Bei genaueren historischen Untersuchungen, so Kuhn, sei es aber zunehmend schwieriger geworden, Fragen zu beantworten wie: Wann wurde der Sauerstoff entdeckt? Nicht weniger schwierig wurde es, zwischen wirklicher Wissenschaft der Vergangenheit zu unterscheiden und dem, was in dieser Vergangenheit als Irrtum und wissenschaftlicher Aberglauben galt. Diese veralteten Anschauungen sind offenbar nicht weniger wissenschaftlich, als die heute gültigen Ansichten. "Wenn man diese veralteten Anschauungen Mythen nennen will", so Kuhn, "dann können Mythen durch Methoden derselben Art erzeugt und aus Gründen derselben Art geglaubt werden, wie sie heute zu wissenschaftlicher Erkenntnis führen. Wenn man sie hingegen Wissenschaft nennen will, dann hat die Wissenschaft Glaubenselemente eingeschlossen, die mit den heute vertretenen völlig unvereinbar sind."37

Geht man daran, diesen offenkundigen Widerspruch aufzulösen, so wird man mit Kuhn darauf geführt, daß die bisherigen Fragen der Wissenschaftsgeschichte offenbar falsch gestellt waren. Wissenschaftliche Entwicklung ist kein Vorgang kumulativen Wachstums und veraltete wissenschaftliche Ansichten sind alles andere als unwissenschaftlich, sie haben vielmehr mit einer besonderen Art des Sehens zu tun, die unmittelbar auf jene Gedankengänge zurückführt, die weiter oben erläutert wurden.
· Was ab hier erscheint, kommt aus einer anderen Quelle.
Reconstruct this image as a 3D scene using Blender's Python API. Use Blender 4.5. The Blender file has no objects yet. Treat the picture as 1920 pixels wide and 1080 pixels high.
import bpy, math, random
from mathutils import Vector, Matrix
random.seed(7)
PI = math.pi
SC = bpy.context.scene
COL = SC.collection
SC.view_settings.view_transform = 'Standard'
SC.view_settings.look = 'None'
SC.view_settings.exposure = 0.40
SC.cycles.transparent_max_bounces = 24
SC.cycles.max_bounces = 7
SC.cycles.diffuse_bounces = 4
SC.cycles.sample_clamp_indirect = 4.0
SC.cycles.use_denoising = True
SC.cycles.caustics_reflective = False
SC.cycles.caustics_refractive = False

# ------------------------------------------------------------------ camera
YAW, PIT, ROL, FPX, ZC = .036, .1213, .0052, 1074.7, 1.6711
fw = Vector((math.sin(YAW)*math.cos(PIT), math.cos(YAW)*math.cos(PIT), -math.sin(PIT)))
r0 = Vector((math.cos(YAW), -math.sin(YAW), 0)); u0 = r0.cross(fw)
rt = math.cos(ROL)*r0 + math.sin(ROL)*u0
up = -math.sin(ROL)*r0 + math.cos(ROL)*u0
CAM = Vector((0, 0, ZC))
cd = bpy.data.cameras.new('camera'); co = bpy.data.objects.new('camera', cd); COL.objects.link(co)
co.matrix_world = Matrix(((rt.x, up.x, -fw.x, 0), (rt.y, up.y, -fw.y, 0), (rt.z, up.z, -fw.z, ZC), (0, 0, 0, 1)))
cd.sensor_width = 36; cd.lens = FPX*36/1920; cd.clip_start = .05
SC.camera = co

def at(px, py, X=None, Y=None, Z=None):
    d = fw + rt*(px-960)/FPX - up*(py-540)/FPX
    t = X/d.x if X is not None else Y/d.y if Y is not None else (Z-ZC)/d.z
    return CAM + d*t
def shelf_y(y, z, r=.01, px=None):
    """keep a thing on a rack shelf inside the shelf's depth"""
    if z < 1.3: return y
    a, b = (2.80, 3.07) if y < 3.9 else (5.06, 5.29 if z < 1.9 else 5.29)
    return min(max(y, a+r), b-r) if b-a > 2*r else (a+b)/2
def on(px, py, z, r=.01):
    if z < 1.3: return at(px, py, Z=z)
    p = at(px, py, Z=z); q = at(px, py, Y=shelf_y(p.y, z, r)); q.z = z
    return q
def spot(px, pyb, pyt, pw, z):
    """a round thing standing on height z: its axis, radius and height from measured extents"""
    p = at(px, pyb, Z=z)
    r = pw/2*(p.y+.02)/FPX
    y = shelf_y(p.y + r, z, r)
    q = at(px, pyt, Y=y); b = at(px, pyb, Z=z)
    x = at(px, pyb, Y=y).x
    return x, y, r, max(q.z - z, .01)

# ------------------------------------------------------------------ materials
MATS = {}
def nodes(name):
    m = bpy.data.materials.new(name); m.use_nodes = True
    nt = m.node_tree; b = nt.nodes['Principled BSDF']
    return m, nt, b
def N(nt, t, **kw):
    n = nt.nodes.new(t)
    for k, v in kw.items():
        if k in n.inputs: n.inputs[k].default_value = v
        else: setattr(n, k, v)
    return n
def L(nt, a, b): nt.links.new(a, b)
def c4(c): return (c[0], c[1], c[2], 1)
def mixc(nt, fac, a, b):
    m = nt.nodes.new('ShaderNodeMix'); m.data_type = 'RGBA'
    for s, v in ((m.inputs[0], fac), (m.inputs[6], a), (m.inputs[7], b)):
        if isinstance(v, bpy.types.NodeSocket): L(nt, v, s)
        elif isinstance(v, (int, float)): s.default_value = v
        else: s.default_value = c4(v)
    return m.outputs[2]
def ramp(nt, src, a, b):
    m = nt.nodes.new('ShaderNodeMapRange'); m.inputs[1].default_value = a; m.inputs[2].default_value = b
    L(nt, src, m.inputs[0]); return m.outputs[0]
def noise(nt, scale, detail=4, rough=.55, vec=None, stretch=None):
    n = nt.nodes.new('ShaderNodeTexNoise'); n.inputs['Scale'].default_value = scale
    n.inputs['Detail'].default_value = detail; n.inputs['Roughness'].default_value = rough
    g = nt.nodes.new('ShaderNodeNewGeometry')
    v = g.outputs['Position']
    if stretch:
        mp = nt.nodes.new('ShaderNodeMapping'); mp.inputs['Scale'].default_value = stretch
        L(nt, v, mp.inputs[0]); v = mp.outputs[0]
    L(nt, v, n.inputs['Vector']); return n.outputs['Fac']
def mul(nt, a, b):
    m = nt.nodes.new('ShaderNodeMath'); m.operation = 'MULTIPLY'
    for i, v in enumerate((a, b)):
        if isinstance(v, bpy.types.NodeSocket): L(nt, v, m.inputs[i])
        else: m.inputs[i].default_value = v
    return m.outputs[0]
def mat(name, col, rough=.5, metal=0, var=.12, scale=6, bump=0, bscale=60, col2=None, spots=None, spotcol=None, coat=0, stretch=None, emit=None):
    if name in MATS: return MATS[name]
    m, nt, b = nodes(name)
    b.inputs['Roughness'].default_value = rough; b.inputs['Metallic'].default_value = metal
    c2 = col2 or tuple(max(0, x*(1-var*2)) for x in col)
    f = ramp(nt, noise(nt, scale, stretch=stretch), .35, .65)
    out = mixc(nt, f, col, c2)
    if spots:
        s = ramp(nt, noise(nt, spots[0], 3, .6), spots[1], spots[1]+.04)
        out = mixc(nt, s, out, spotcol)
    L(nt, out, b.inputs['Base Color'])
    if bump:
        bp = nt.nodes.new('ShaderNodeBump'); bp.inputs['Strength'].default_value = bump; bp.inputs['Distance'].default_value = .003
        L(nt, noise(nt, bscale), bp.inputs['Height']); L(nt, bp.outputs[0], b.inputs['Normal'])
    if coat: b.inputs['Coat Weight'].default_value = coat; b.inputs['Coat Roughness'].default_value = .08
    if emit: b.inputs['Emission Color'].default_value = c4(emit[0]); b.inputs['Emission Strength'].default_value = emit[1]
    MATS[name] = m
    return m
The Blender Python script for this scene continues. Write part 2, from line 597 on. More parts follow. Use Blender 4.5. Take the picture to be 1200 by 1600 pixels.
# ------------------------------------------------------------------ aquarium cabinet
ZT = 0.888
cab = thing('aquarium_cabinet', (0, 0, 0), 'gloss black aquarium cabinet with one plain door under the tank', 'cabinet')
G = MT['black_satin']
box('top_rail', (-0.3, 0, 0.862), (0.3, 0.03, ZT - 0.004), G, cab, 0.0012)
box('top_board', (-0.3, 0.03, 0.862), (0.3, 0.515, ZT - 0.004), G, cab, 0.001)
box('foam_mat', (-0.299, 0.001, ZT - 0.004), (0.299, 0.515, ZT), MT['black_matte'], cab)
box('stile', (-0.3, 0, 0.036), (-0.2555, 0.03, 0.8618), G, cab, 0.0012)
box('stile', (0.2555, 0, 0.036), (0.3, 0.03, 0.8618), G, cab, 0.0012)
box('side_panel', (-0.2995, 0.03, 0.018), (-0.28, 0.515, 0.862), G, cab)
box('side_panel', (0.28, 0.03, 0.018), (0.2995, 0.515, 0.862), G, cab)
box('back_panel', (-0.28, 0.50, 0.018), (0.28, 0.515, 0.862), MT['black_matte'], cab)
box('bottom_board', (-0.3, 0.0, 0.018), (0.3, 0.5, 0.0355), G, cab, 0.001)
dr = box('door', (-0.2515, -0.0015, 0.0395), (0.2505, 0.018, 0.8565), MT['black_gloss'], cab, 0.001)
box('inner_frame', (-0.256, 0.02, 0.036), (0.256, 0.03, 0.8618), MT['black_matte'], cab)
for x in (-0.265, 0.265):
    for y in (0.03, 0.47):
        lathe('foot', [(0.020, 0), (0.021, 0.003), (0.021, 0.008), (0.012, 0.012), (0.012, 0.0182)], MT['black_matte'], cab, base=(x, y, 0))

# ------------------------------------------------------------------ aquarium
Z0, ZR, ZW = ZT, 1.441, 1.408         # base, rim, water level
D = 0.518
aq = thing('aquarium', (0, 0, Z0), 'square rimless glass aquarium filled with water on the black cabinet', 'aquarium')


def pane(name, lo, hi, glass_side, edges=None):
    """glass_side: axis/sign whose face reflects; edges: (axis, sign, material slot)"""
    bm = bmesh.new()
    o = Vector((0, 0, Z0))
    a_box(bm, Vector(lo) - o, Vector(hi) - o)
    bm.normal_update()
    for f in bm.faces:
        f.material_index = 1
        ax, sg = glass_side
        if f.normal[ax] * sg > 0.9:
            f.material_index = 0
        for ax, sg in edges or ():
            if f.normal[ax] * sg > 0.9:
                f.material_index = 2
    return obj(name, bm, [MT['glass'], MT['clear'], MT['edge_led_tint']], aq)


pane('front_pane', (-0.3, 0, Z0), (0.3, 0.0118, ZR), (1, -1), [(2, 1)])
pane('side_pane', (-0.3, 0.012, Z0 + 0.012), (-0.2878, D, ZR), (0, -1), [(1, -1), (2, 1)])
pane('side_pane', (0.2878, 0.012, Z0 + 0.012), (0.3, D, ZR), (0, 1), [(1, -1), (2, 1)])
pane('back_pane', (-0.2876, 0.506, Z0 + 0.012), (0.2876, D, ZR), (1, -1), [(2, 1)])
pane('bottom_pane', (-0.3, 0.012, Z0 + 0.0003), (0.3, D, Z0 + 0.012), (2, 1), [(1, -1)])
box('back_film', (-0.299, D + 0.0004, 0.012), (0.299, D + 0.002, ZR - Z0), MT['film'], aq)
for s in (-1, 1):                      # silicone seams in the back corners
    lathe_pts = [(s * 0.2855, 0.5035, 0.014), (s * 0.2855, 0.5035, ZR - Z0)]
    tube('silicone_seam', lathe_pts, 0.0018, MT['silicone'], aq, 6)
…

Die wissenschaftsgeschichtliche Untersuchung führt Kuhn in ihrer Konsequenz auf jene wahrnehmungspsychologischen und erkenntnistheoretischen Schlüsse, die in das Fazit münden, das Steiner gezogen hat: Erkannte Wirklichkeit ist immer eine Synthese aus wahrnehmlichen und begrifflichen Bestandteilen - gewissermaßen die Vereinigung zweier Halb-Wirklichkeiten. Auch hier haben wir dieselbe Parallele wie oben: Was Steiner und die Psychologie individualpsychologisch feststellen, das konstatiert Kuhn für ein wissenschaftliches Kollektiv.